◆ Entries with scene source code ◆
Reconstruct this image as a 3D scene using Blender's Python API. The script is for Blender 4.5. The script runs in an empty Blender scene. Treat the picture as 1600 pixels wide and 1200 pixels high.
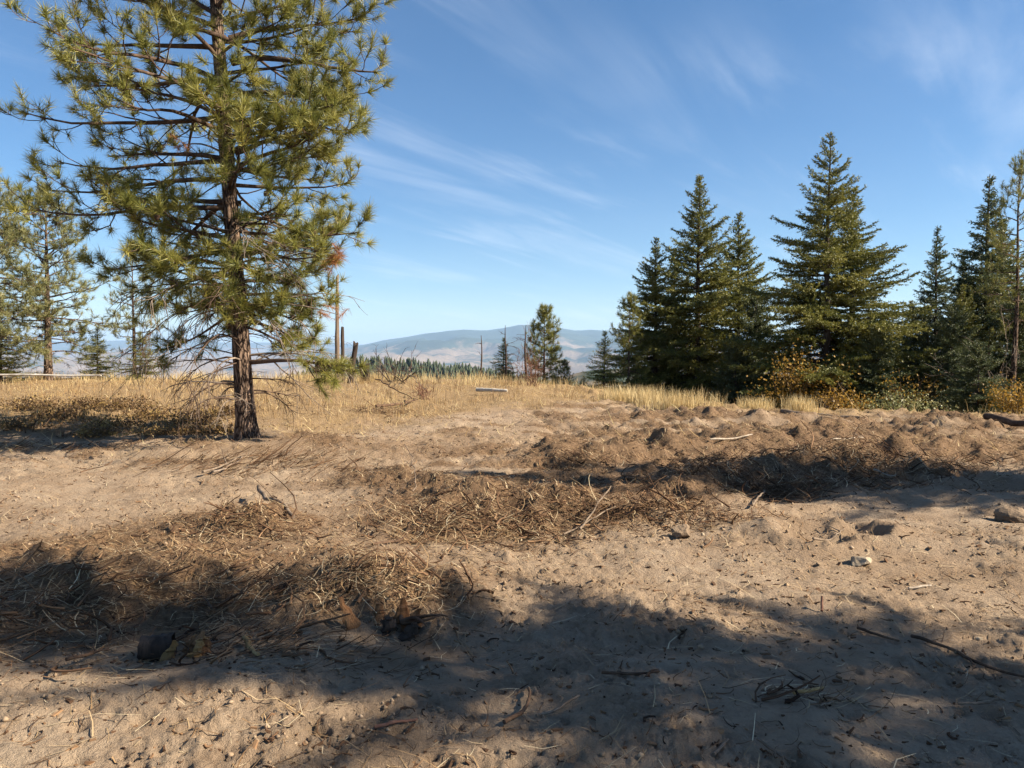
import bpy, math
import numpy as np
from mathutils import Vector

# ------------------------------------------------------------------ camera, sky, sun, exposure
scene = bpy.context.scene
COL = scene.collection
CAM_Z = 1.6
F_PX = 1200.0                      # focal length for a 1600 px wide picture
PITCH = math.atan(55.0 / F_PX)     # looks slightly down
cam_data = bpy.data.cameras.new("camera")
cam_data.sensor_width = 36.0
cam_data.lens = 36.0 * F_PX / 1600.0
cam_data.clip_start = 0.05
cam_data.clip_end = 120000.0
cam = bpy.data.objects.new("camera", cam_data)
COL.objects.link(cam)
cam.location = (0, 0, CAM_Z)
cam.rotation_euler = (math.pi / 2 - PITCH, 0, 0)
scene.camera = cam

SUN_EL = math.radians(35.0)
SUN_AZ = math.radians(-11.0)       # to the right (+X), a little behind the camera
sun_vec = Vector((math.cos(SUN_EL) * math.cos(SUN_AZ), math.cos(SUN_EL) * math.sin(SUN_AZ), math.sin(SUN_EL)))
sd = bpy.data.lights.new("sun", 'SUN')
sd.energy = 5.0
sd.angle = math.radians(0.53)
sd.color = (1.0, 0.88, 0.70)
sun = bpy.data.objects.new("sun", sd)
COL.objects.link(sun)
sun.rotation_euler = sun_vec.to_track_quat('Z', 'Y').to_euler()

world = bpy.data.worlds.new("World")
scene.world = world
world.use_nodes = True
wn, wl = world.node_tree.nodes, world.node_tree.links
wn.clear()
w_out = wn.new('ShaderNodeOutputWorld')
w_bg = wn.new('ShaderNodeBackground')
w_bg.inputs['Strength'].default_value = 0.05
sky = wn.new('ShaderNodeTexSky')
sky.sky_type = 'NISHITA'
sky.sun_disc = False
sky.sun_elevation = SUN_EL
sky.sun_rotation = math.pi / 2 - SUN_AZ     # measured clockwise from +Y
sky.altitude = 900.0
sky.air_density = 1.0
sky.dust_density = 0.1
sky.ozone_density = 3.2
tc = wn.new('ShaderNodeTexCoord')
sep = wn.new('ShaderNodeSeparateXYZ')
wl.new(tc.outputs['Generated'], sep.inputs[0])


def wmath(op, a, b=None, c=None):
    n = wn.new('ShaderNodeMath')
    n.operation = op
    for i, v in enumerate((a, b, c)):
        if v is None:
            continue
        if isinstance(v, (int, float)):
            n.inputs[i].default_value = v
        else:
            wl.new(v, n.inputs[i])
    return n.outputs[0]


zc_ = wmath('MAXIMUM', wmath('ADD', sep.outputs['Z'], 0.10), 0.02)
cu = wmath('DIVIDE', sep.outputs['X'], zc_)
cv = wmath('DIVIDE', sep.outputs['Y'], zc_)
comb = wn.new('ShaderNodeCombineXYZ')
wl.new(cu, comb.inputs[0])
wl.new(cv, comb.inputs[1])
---
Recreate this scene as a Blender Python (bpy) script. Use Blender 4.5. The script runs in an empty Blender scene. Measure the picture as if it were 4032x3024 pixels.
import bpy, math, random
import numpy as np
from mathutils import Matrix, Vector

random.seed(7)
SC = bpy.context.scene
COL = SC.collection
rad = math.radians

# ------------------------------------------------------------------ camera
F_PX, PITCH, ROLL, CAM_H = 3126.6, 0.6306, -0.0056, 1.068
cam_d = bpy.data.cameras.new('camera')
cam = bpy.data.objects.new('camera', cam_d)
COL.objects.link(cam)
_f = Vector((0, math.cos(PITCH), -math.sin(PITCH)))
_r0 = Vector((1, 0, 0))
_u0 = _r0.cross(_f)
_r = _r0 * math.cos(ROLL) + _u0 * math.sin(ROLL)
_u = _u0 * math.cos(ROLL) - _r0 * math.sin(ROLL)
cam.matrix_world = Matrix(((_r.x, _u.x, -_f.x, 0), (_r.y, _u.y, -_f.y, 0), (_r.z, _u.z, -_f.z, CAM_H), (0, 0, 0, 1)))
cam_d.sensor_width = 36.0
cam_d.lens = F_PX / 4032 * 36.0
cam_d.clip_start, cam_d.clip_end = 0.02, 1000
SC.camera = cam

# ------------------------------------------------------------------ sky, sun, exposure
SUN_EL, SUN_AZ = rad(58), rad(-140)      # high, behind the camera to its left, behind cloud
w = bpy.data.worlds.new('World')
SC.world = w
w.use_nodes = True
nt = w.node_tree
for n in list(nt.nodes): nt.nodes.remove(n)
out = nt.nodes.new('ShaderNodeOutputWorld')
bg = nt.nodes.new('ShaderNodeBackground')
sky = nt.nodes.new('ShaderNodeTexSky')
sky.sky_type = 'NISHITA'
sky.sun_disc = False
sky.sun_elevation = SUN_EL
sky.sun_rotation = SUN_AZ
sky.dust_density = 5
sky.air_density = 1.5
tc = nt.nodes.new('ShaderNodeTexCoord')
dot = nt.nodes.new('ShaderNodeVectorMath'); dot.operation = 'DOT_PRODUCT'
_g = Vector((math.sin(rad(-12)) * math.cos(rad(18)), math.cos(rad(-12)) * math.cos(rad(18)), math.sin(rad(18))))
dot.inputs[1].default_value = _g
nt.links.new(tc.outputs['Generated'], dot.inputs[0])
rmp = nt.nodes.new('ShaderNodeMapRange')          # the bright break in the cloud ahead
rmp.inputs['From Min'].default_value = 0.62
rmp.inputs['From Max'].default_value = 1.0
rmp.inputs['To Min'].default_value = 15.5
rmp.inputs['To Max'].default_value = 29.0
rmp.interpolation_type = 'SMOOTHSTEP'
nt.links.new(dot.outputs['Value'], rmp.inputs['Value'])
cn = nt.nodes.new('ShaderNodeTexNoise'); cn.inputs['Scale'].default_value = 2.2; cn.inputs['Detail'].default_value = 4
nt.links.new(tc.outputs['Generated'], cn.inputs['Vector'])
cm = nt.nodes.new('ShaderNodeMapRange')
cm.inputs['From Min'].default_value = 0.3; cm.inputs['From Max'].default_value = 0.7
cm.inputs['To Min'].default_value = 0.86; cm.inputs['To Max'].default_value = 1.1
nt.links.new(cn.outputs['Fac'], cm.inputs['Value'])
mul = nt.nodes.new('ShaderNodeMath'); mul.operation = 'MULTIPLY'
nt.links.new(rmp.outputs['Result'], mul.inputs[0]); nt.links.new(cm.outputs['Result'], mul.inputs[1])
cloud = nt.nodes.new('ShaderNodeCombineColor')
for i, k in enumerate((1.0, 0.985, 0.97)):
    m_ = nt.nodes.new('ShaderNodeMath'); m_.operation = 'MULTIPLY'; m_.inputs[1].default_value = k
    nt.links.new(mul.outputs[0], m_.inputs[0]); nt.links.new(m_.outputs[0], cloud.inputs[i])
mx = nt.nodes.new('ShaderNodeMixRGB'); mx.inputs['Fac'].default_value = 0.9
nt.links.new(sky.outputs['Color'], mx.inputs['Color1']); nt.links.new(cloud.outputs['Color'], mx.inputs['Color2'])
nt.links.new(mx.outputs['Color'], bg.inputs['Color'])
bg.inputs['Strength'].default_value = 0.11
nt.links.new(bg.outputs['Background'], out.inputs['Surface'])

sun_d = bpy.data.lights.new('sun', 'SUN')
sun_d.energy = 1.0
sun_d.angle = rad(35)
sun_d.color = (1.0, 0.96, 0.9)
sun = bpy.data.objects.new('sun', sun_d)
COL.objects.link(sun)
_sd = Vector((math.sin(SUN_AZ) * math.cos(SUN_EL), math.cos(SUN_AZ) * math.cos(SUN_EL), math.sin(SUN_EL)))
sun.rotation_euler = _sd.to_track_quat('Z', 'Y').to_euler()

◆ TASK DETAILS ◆
Copy, exactly as they stand, the lines from the one that holds "Reconstruct this image" to the one that holds "from mathutils import Vector", both included, and drop every picture.

◆ WRITTEN SOLUTION ◆
Reconstruct this image as a 3D scene using Blender's Python API. The script is for Blender 4.5. The script runs in an empty Blender scene. Treat the picture as 1600 pixels wide and 1200 pixels high.
import bpy, math
import numpy as np
from mathutils import Vector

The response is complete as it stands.